I’m sure it was intended as some kind of scathing critique of self-absorbed assholes, whose interests are largely limited to themselves. But merely depicting self-absorbed assholes, of a kind with which I am quite familiar [I worked for the IT department of a stock trading company in the City of London during the ‘Big Bang’ of the 90’s; I know a thing or two about self-absorbed assholes], does not count as any kind of critique, let alone scathing. As well as Jerry, there is his wife Terri (Keener), and the first thing we hear from her is complaints about Jerry’s vocal tendencies during sex, which she finds distracting. She ends up cheating on him with artist’s assistant Cheri (Kinski), on whom all the male members of the cast also hit, in the same place, to somewhat different effect. These variations on a theme is about the only sequence which seemed to have a demonstrable point.
The counterpoint is another loose triangle of rhyming names: husband and wife Barry (Eckhart) and Mary (Brenneman), plus defiantly single Cary (Jason Patric), a ruthless predator. That married pair is no happier, and Jerry puts a tentacle out to Mary, leading to an assignation in a hotel room, although this doesn’t go well or bring either party the slightest bit of happiness. Jerry is unable to perform sexually, and Mary is dismayed when her husband subsequently brings her to exactly the same spot, hoping to rekindle their romance – apparently at the suggestion of Jerry. Cary, meanwhile, may be the biggest turd of them all; during a discussion with Jerry and Berry, he virtually boasts about raping a (male) schoolmate, calling it the “best fuck” he ever had. While extreme, that’s another pattern here: none of the characters demonstrate the slightest regret about their actions, regardless of their impact on anyone else. There’s no karmic retribution to be found here either; the film ends with the deck of relationship cards somewhat shuffled, but no suggestion anyone has learned anything from their experiences.
It does possess an unblinking ferocity, mostly in Cary’s character, who appears about the thickness of a Phil Collins’ CD from going entirely American Psycho, as in when he berates for of his conquests for getting blood on his high thread-count sheets. He does, at least, have an honesty about him, and does not care what you think. Compared to him, the rest of the cast are milquetoasts. LaBute appears to be aiming to occupy similar territory as David Mamet, another director whose true passion appears to lie in live theater, but who can unflinchingly turn an extremely chilly eye on relationships and the carnage which results from them. However, he is far less cynical, and is willing to depict the good as well as the bad: in his films, people may do bad things, but their motivations are not so arbitrarily selfish as here.

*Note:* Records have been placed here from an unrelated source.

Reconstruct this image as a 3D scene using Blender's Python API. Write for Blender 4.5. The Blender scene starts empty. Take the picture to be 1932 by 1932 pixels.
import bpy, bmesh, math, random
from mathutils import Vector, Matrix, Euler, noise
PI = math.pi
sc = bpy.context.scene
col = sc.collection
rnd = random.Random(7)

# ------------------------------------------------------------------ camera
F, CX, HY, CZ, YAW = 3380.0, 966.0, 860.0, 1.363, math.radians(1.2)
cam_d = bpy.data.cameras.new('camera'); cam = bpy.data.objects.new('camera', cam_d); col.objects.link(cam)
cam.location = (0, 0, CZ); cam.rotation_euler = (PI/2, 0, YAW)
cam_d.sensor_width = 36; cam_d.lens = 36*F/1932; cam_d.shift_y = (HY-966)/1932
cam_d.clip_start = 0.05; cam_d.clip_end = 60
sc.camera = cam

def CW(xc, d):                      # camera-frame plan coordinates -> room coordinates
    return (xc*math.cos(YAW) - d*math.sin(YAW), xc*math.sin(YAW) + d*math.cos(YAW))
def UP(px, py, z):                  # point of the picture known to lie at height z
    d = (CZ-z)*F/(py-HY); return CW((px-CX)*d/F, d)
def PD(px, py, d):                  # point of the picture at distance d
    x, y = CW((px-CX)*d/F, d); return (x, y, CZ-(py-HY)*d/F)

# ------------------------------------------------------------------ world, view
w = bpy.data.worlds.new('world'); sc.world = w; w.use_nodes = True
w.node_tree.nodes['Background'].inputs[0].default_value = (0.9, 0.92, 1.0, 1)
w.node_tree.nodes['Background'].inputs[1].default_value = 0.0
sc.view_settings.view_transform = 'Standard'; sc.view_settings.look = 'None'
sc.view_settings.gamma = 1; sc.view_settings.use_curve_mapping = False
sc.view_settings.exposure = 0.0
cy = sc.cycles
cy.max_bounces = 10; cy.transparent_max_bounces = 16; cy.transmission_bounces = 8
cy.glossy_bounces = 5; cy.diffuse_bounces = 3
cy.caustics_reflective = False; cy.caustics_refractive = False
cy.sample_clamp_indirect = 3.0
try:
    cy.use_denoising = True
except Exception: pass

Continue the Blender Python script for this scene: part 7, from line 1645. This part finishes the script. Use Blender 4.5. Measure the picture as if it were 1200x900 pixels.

I note the careful lack of any specific location for this: it could be New York, Los Angeles or anywhere in between, and the title appears to be suggesting that the people portrayed are just like the viewers. Their names are not even revealed during the film, not that they matter. I read some reviews which described this in terms like, “savagely funny,” which seemed so incredibly wide of the mark I had to check there weren’t two films with the same title. Because I actually found this entirely joyless and mostly depressing, a bleak nihilistic experience provoking as much genuine emotional reaction as a porn loop. The late Roger Ebert said of this, “It’s the kind of date movie that makes you want to go home alone.” Alternatively, it’s the kind of date movie that makes you very glad to be in a relationship which is absolutely nothing at all like those pictured.